On the other hand, other styles of music became way complex. Things got so out of control that people often couldn’t tell what language was being sung, and Pope John XXII got concerned that we had lost sight of the purpose of church music.1
Originally, music had been a communal activity. While Tertullian hints that some songs were performed by good singers,2 Ambrose of Milan, John Chrysostom and Basil the Great all give the impression that the focus was communal singing.3 Just prior to the reformation, this priority to the communal was in danger of being obscured. In the style of music called ‘Lector chant’ the crowd would merely sing the occasional ‘alelluia’. In the style called ‘Schola chant’ trained clergy would do it all. The average punters could not pull off the quality of music that was desired, and so they left it to the professionals.

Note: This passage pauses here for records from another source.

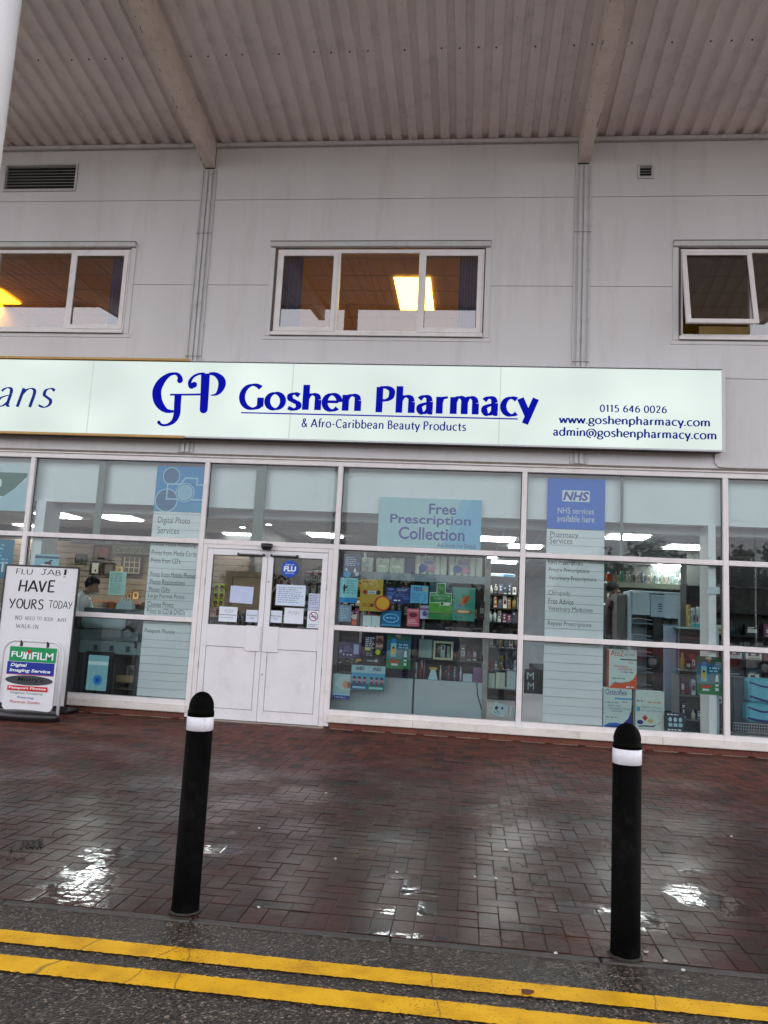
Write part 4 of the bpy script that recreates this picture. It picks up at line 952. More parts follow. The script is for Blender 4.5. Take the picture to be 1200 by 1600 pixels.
# tall slatted service boards
M_board = pbr('board_white', (0.87, 0.90, 0.91), 0.5, .03, 3)
def board(label, x0, x1, z0, zsplit, z1, arts_fn):
    Y = .13
    o = empty('services_board', ((x0 + x1) / 2, Y, z0), label, 'sign board')
    mb = MB(); z = z0; h = .107
    while z < zsplit - .02:
        t = min(z + h, zsplit)
        mb.box(x0, x1, Y, Y + .018, z, t - .003, M_board, .003); z += h
    mb.box(x0 + .01, x1 - .01, Y + .019, Y + .03, z0, z1, GREYT); mb.build('slat_panel', o)
    mb = MB(); tx = MB(); arts_fn(mb, tx, Y); 
    mb.build('header_panel', o); tx.build('lettering', o); return o
def photo(mb, tx, Y):
    x0, x1, zs, z1 = -4.37, -3.655, 2.735, 3.37
    mb.box(x0, x1, Y - .004, Y + .015, zs, z1, C(38, 146, 208), .003)
    y = Y - .0046; LB = C(176, 220, 238); DB = C(50, 112, 158); MBl = C(84, 168, 212)
    def e(u, v, r_, m_, k): mb.ell(x0 + u * (x1 - x0), zs + v * (z1 - zs), r_, r_, y - .0005 * k, m_)
    mb.poly([(x0, zs), (x1, zs), (x1, zs + .14), (x0 + .35, zs + .10), (x0, zs + .2)], y - .0003, C(70, 160, 205))
    e(.30, .78, .125, LB, 1); e(.30, .78, .112, DB, 2); e(.24, .24, .165, LB, 3); e(.24, .24, .15, DB, 4)
    fx = lambda u: x0 + u * (x1 - x0); fz = lambda v: zs + v * (z1 - zs)
    k = 5
    for q in (((.24, .60), (.50, .60), (.58, .74), (.82, .74), (.82, .60), (.985, .60), (.985, .27), (.24, .27), (.24, .60)),):
        pts = [(fx(u), fz(v)) for u, v in q]
        for a, b in zip(pts, pts[1:]):
            dx, dz = b[0] - a[0], b[1] - a[1]; l = math.hypot(dx, dz); nx, nz = -dz / l * .010, dx / l * .010; ex, ez = dx / l * .01, dz / l * .01
            mb.poly([(a[0] - nx - ex, a[1] - nz - ez), (b[0] - nx + ex, b[1] - nz + ez), (b[0] + nx + ex, b[1] + nz + ez), (a[0] + nx - ex, a[1] + nz - ez)], y - .0005 * k, LB); k += .3
    e(.60, .42, .135, LB, 8); e(.60, .42, .122, C(60, 140, 188), 9); e(.60, .42, .108, LB, 10); e(.60, .42, .092, C(150, 200, 222), 11)
    ty = Y - .0008
    text(tx, 'Digital Photo', *rect(246.5, 809, 297, 823, ty)[:1], at(270, 821, ty)[1], at(297, 815, ty)[0], at(270, 808, ty)[1], ty, INK, -.004)
    text(tx, 'Services', at(246, 828, ty)[0], at(262, 834, ty)[1], at(280, 829, ty)[0], at(262, 823.5, ty)[1], ty, INK, -.004)
    for s, xa, xb, yy in (('1 Hour Photo Processing', 239, 306, 852), ('Prints from Media Cards', 237, 307, 864.5), ("Prints from CD's", 236, 282, 876), ('Prints from Mobile Phones', 235, 306, 898.5), ('Photo Restorations', 234, 289, 910), ('Photo Gifts', 233, 265, 921.5), ('Large Format Prints', 231.5, 288, 932.5), ('Canvas Prints', 230.5, 271, 944.5), ("Prints to CD & DVD's", 229.5, 289, 955.5), ('Passport Photos', 226, 273, 987)):
        zc = at((xa + xb) / 2, yy, ty)[1]; text(tx, s, at(xa, yy, ty)[0], zc - .036, at(xb, yy, ty)[0], zc + .036, ty, INK, -.005)
board('white slatted photo services board with a blue camera picture at its head', -4.37, -3.655, .236, 2.734, 3.37, photo)
def nhs(mb, tx, Y):
    x0, x1, zs, z1 = .975, 1.712, 2.70, 3.37
    mb.box(x0, x1, Y - .004, Y + .015, zs, z1, C(16, 112, 218), .003); ty = Y - .0048
    wr = rect(878.5, 766.5, 921.5, 784, ty); mb.poly([(wr[0], wr[1]), (wr[2], wr[1]), (wr[2], wr[3]), (wr[0], wr[3])], ty, C(236, 242, 250))
    text(tx, 'NHS', at(880, 775, ty)[0], wr[1] + .014, at(920, 775, ty)[0], wr[3] - .014, ty - .0008, C(24, 80, 176), .035, .22)
    text(tx, 'NHS services', at(871.5, 798, ty)[0], at(900, 803, ty)[1], at(928, 799, ty)[0], at(900, 793.5, ty)[1], ty, WH, .0)
    text(tx, 'available here', at(870.5, 810, ty)[0], at(900, 816, ty)[1], at(929, 811, ty)[0], at(900, 805.5, ty)[1], ty, WH, .0)
    ty = Y - .0008
    text(tx, 'Pharmacy', at(859.5, 837, ty)[0], at(880, 842, ty)[1], at(903.5, 838, ty)[0], at(880, 831, ty)[1], ty, INK, -.004)
    text(tx, 'Services', at(859, 846, ty)[0], at(878, 850, ty)[1], at(894.5, 846, ty)[0], at(878, 840, ty)[1], ty, INK, -.004)
    for s, xa, xb, yy in (('NHS Prescriptions', 857, 911, 880.5), ('Private Prescriptions', 857.5, 921, 892), ('Veterinary Prescriptions', 857.5, 931.5, 905), ('Chiropody', 857, 891, 927.5), ('Free Advice', 857, 896, 939.8), ('Veterinary Medicines', 856.5, 926, 953), ('Repeat Prescriptions', 856, 924, 976)):
        zc = at((xa + xb) / 2, yy, ty)[1]; text(tx, s, at(xa, yy, ty)[0], zc - .036, at(xb, yy, ty)[0], zc + .036, ty, INK, -.005)
board('white slatted pharmacy services board with a royal blue panel at its head', .975, 1.712, .236, 2.699, 3.37, nhs)
# collection poster
PB = C(58, 74, 158)
poster('window_poster', 'large pale blue free prescription collection poster in the top pane', 'poster', (591, 779, 752, 856), C(176, 214, 220), [
    ('p', [(.62, 0), (1, 0), (1, 1), (.80, 1)], C(142, 202, 226)), ('p', [(.72, 0), (1, 0), (1, 1), (.9, 1)], C(128, 194, 226)), ('t', .49, .68, .755, .90, 'Free', PB, .018), ('t', .115, .42, .90, .66, 'Prescription', PB, .018), ('t', .205, .155, .845, .41, 'Collection', PB, .018), ('t', .585, .02, .96, .105, 'Ask Inside For Details', C(50, 70, 120))])
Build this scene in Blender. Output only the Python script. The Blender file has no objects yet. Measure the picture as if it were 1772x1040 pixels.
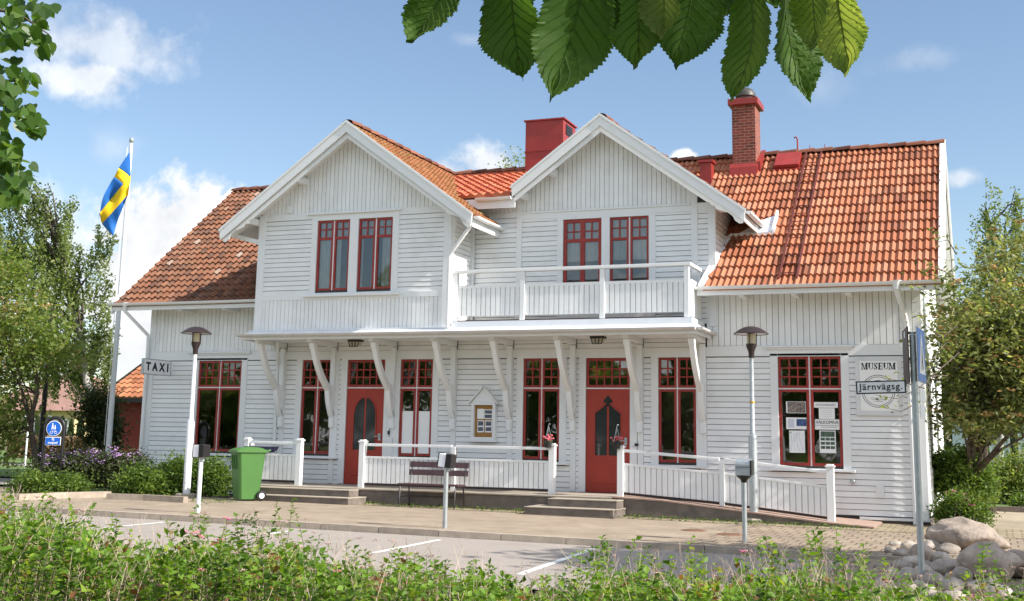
import bpy, math, random
import numpy as np
from mathutils import Vector, Matrix, noise
random.seed(7)
rng = np.random.default_rng(7)
S = bpy.context.scene
COL = S.collection
V = Vector
PI = math.pi

# ------------------------------------------------------------------ camera
F_PX, YAW, PITCH, ROLL, CY = 2096.7, .3767, .1764, .0184, 385.28
EYE = V((18.75, -24.0, 1.38))
_c, _s = math.cos(YAW), math.sin(YAW)
_r = V((_c, _s, 0)); _f0 = V((-_s, _c, 0)); _u = V((0, 0, 1))
FWD = _f0 * math.cos(PITCH) + _u * math.sin(PITCH)
_up = -_f0 * math.sin(PITCH) + _u * math.cos(PITCH)
RT = _r * math.cos(ROLL) + _up * math.sin(ROLL)
UP = -_r * math.sin(ROLL) + _up * math.cos(ROLL)
cam_d = bpy.data.cameras.new('camera')
cam = bpy.data.objects.new('camera', cam_d)
COL.objects.link(cam)
M3 = Matrix((RT, UP, -FWD)).transposed()
cam.matrix_world = Matrix.Translation(EYE) @ M3.to_4x4()
cam_d.sensor_width = 36; cam_d.sensor_fit = 'HORIZONTAL'
cam_d.lens = F_PX / 1772 * 36
cam_d.shift_y = -(520 - CY) / 1772
cam_d.clip_start = .05; cam_d.clip_end = 2000
S.camera = cam


def ray(px, py):
    return RT * ((px - 886) / F_PX) + UP * ((CY - py) / F_PX) + FWD


def on_y(px, py, y):            # where a sight line meets the upright plane Y = y
    d = ray(px, py)
    return EYE + d * ((y - EYE.y) / d.y)


def at_d(px, py, d):            # a point at distance d along the view axis
    return EYE + ray(px, py) * d


def gz(x):                      # the street rises gently to the west
    return max(-.1, min(.12, .008 * (12 - x)))


def on_g(px, py, dz=0):
    z = dz
    for _ in range(6):
        d = ray(px, py)
        p = EYE + d * ((z - EYE.z) / d.z)
        z = gz(p.x) + dz
    return p


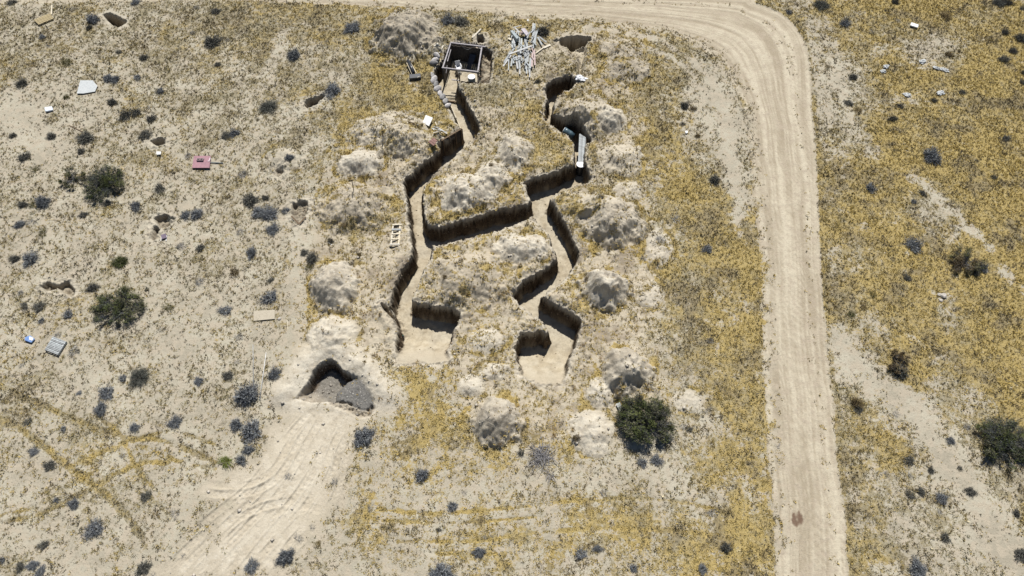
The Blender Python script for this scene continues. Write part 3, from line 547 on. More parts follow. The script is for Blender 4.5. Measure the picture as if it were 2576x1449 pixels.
# brown dry weeds, bigger than the grass, on the disturbed soil
def tufts(name, x, y, lo, hi, nb, pal, wk, label, cat):
    n = len(x); z = hz(x, y); sz = RNG.uniform(lo, hi, n); an = RNG.uniform(0, 2*np.pi, (n, nb)); e_ = RNG.uniform(.15, 1.4, (n, nb)); L_ = sz[:, None]*RNG.uniform(.5, 1.15, (n, nb)); o_ = RNG.uniform(0, .35, (n, nb))*sz[:, None]
    bx = x[:, None]+np.cos(an)*o_; by = y[:, None]+np.sin(an)*o_; zz = np.broadcast_to(z[:, None]-.02, (n, nb)); wd = wk*L_
    a = np.stack([bx-np.sin(an)*wd, by+np.cos(an)*wd, zz], -1); b = np.stack([bx+np.sin(an)*wd, by-np.cos(an)*wd, zz], -1); c = np.stack([bx+np.cos(an)*np.cos(e_)*L_, by+np.sin(an)*np.cos(e_)*L_, z[:, None]+np.sin(e_)*L_], -1)
    pal = np.array(pal); col = pal[RNG.integers(0, len(pal), n)][:, None, :]*RNG.uniform(.7, 1.2, (n, nb, 1))
    o = mesh_np(name, np.stack([a, b, c], 2).reshape(-1, 3), np.arange(n*nb*3).reshape(-1, 3), M_LEAF, tint=np.repeat(col.reshape(-1, 3), 3, axis=0)); tag(o, label, cat, kind='stuff')
qx, qy = scatter(15000, -26, 20, 5, 52, lambda x, y: np.clip((G(PALE, x, y) > .3)*(G(FLOOR, x, y) < .05)*(G(BARE, x, y) < .5)*(.02+.55*sstep(.05, .4, fbm(x, y, 1.7, 3, .6, 400)))*(1-.8*G(SPOIL, x, y)), 0, 1))
tufts('dry_weeds', qx, qy, .12, .28, 26, [(.36,.25,.11),(.27,.19,.09),(.46,.34,.16),(.20,.15,.09)], .07, 'brown and golden dry weeds on the disturbed soil between the mounds', 'weeds')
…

I don’t dispute that the quality of music is important in church. I am not even against paying professional musicians to be involved in services, where the size and strategy of the church demands it. But whatever we do, I think the purpose of singing should remain firmly in our view. Employing professional musicians may help people to sing better in a large auditorium, because the pressures of performing in such a large space require a level of skill or commitment which is beyond most volunteers. It is no different, in my mind, to employing a full time minister to prepare sermons. But if the pursuit of professionalism actually disenfranchises the average people the pews so they don’t sing any more, then I think we have a problem. We don’t want to leave it to the professionals.
1 Evans, Music in the Modern Church, 27.
2 Flynn, ‘Liturgical Music’, 770.
3 John Chrysostom, ‘On Psalm 145’ at para 1469; Ambrose of Milan ‘Commentaries on the Twelve Psalms of David’ at para 1158; Basil the Great, ‘Homily on Psalm 1’ at para 1346, in Johnson, Worship in the Early Church: Anthology of Historical Sources.